Celebrar la Navidad en las circunstancias actuales de la patria, que se apresta a conmemorar los doscientos años de vida independiente, implica proyectar la luz siempre humanizadora del misterio de Cristo, bajo la cual nació, sobre las sombras de muerte y las tinieblas que se ciernen hoy sobre nuestra convivencia social. Oíamos al profeta Isaías exclamar: “El pueblo que caminaba en las tinieblas ha visto una gran luz” (Is 9,1).

Los obispos reunidos en la última Asamblea Plenaria hemos llamado la atención sobre el preocupante clima de crispación social que todos podemos comprobar. Hemos hablado de “la violencia verbal y física en el trato político y entre los diversos actores sociales, la falta de respeto a las personas e instituciones, el crecimiento de la conflictividad social, la descalificación de quienes piensan distinto, limitando así la libertad de expresión”.

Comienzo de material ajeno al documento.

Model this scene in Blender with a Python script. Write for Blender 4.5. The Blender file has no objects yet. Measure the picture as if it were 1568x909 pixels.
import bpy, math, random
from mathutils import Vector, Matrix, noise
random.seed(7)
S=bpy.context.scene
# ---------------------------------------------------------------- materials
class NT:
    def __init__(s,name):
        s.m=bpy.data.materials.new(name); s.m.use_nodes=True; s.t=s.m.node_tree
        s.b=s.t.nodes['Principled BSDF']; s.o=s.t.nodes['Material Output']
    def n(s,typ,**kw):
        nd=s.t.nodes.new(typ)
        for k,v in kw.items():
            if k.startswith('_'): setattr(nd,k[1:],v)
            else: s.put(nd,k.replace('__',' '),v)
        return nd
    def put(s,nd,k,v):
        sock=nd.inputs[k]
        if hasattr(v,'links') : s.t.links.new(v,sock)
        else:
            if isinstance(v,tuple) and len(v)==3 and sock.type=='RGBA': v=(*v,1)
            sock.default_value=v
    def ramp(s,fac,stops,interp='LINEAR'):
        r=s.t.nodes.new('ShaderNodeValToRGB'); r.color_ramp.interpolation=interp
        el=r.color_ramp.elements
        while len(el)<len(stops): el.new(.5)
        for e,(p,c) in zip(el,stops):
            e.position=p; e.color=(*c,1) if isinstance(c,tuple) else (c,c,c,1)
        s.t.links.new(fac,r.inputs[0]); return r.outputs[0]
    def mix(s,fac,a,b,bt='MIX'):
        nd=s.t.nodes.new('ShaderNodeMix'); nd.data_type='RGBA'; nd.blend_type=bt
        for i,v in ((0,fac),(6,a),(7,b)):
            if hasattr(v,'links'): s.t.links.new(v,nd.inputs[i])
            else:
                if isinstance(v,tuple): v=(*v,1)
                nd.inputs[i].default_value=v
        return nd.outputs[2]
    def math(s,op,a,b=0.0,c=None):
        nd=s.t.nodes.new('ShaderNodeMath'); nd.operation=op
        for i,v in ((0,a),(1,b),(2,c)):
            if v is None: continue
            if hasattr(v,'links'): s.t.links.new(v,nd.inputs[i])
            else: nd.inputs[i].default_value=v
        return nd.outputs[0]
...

Sabemos también que ingresan en el Congreso de la Nación proyectos de leyes que atentan gravemente contra el orden natural, tales como pretender consagrar el aborto como un derecho de la mujer; o pervertir el sentido del matrimonio, extendiendo su significado a uniones de personas del mismo sexo; o bien seguir profundizando un programa educativo donde el Estado invade el derecho inalienable de los padres a controlar los valores morales que en materia de sexualidad se transmiten a sus hijos.

La situación de pobreza e indigencia que afecta a un extenso sector de la población, la crisis de la familia como institución fundamental, la difusión de la droga entre adolescentes y jóvenes, junto con la inseguridad física ante el dato no resuelto de la violencia delictiva, son problemas cuya raíz última es moral y religiosa, pues se conectan con el sentido de la vida. ¿No debemos ver aquí el resultado de una cultura que ha caído en el individualismo egocéntrico y en el relativismo de la verdad?

Volvamos la mirada hacia el pesebre, pues en este Niño está el secreto para renovar nuestra vida personal y para sanar nuestra convivencia familiar y social. El misterio de la Encarnación del Señor fue el principio de una nueva concepción de la vida y ha inspirado a lo largo de dos mil años de historia lo mejor que ha tenido la civilización occidental marcada por la fe en Jesucristo.

Lo mismo que en la noche de Belén, donde todo comenzaba, también hoy desde la humildad de nuestras apariencias, de nosotros depende que el misterio de la Navidad siga siendo una realidad que abre paso en este mundo a la gracia de Dios, a su paz y su alegría.

¡Feliz Navidad para todos ustedes, con mi bendición extensiva a sus hogares!